Would be cool if it could also de-knit to modify clothing or reuse later. I.e if there is a hole: automatically deknit, splice in a replacement and fix it. Or if your belly growth: deknit and make that section slightly wider.

And can you use finer yarn as well, like lace? The reason a sweater is knit like it is, is because of the tradeoff between knitting time and material needed. But if labor becomes free, you should be able to knit much bigger yet more delicate stuff.

Edit: ah, deknitting is called frogging

Funny that they speak so negatively about "fast fashion". If anything I would expect on-demand clothes production contribute to an _increase_ in that phenomenon, rather than the opposite.
What a thoroughly modern world we live in. My first reaction was to check if this was an April Fool's blog post.
Can anyone else comment on the durability claims here - I wear a lot of knitwear but in my experience it is almost never the case that they fail at the seams. Is the cut/sew mechanism of fabrication part of the weakening? (my jumpers tent to either wear through in elbows (patchable!) or ultimately get nicked/cut by something like a branch I failed to avoid).
I’ve seen quite a few pathetic failures of the cool modern ultrasonic-welded seams and also pathetic failures of high end well known athletic brands.
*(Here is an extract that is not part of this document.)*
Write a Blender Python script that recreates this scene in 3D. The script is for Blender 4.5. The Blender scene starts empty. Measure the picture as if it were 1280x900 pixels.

But a competently sewn seam really ought to last at least as long as the fabric.

I'm kind of in this space - 3d knitting is pretty interesting, but knitting a sweater like that takes a long time (I forget how long, but I think it's 1-2 hours), so it's not really a solution for working at any sort of scale. Unless you build up inventory or have a ton of machines. But the machines are super expensive compared to regular knitting machines.

I also think that wholegarment knits look kind of cheap and that sewing actually adds structural integrity and durability to a garment.

But anything knitting or clothes related is really fun and challenging and good for them for making a business out of it.

"Most important 3D-knitting offers the promise of customization, or as we call it, the chipotle effect. Size and fit are the number one reasons people return clothes purchased online and in person.

In the next few years, maybe even months, we'll be able to solve that problem for good. Since 3D-knitting allows us to knit on demand, we'll soon be able to offer every size imaginable in every style, material, and color."

I had hoped they provided this already.